Demo (originally from Paddy)

Answer 2

The main issue with your program is the shifting of a smaller data type when you read. You have this in two places (shown together here for clarity, despite being out of context):

outp += ((uint8_t)(*begin) << (i * 8));
outp += ((*begin) << (i << 3));

In both these cases, the iterator begin references an underlying type of int8_t. Not only is this a signed type, but you're placing trust in the compiler to promote the type to a large enough integer. I actually ran into a similar issue some years ago.

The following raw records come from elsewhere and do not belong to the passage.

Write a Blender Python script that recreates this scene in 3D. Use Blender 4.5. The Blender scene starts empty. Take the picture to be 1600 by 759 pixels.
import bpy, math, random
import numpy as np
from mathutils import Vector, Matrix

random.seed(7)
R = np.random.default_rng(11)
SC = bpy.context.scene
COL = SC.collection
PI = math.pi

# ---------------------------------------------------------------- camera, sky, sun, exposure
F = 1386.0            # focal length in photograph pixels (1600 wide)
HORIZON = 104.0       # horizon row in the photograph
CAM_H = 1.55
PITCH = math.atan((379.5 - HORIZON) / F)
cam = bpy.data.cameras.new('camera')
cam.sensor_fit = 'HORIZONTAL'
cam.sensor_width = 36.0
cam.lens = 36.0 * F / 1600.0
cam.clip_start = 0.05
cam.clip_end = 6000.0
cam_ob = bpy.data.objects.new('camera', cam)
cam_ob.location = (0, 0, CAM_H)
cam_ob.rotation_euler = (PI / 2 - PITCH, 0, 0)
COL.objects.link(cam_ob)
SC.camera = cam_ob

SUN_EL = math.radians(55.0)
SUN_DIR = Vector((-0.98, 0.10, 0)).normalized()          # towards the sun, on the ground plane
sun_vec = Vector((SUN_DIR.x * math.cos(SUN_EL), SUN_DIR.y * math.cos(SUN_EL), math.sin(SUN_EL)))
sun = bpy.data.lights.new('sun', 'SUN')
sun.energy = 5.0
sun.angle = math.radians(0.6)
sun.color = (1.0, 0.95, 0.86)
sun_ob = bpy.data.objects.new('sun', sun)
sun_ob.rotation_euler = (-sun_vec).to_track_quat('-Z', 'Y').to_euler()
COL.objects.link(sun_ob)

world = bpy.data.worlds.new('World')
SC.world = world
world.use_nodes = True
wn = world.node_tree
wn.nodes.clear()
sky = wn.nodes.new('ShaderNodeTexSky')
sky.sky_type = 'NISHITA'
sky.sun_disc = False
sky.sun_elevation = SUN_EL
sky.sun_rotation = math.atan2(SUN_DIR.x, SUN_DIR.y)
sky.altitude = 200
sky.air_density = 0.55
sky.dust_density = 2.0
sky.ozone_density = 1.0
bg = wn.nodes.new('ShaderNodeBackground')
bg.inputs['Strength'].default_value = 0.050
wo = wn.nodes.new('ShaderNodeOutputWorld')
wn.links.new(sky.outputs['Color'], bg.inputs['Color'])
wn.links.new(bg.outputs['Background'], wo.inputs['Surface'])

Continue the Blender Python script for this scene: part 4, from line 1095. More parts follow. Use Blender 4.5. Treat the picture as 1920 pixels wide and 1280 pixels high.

See here: Undefined high-order of uint64_t while shifting and masking 32-bit values

The fix is to cast to the correct size before shifting:

outp += (((value_t)(uint8_t)*begin) << (i * 8));
outp += (((value_t)(uint8_t)*begin) << (i << 3));

I would also like to suggest that you avoid using constructs like i << 3 instead of i * 8. There is simply no need to try and be clever. The compiler will do the right thing, and you're just making the code harder to read. It also lacks consistency, since you're using both forms in the same function.

Answer 3

The only correct (not UB) and constexpr way to do it in modern era(C++20) is std::bit_cast:

#include <bit>
#include <array>
#include <algorithm>


double x;
auto x_bytes = std::bit_cast<std::array<std::unit8_t, sizeof(x)>(x);

if (std::endian::native==std::endian::little)
    std::ranges::reverse(x_bytes);

auto y = bit_cast<double>(x_bytes);

C++ standard has eliminated all other options. They may work on sime platforms; but being UB, they may break under unspecified conditions and lead to surprise results. std::bit_cast works if the input and output are of same size and trivially copyable. The other options include reinterpret_cast which creates problems with strict aliasing rule, std::memcpy which is source of bugs due to programmer mistakes, and union based type punning which has the worst of both previous ones. std::bit_cast has also the constexpr property, which means it can be used in expressions that need be evaluated at compile-time(create a none-type template parameter, or element count of an array...).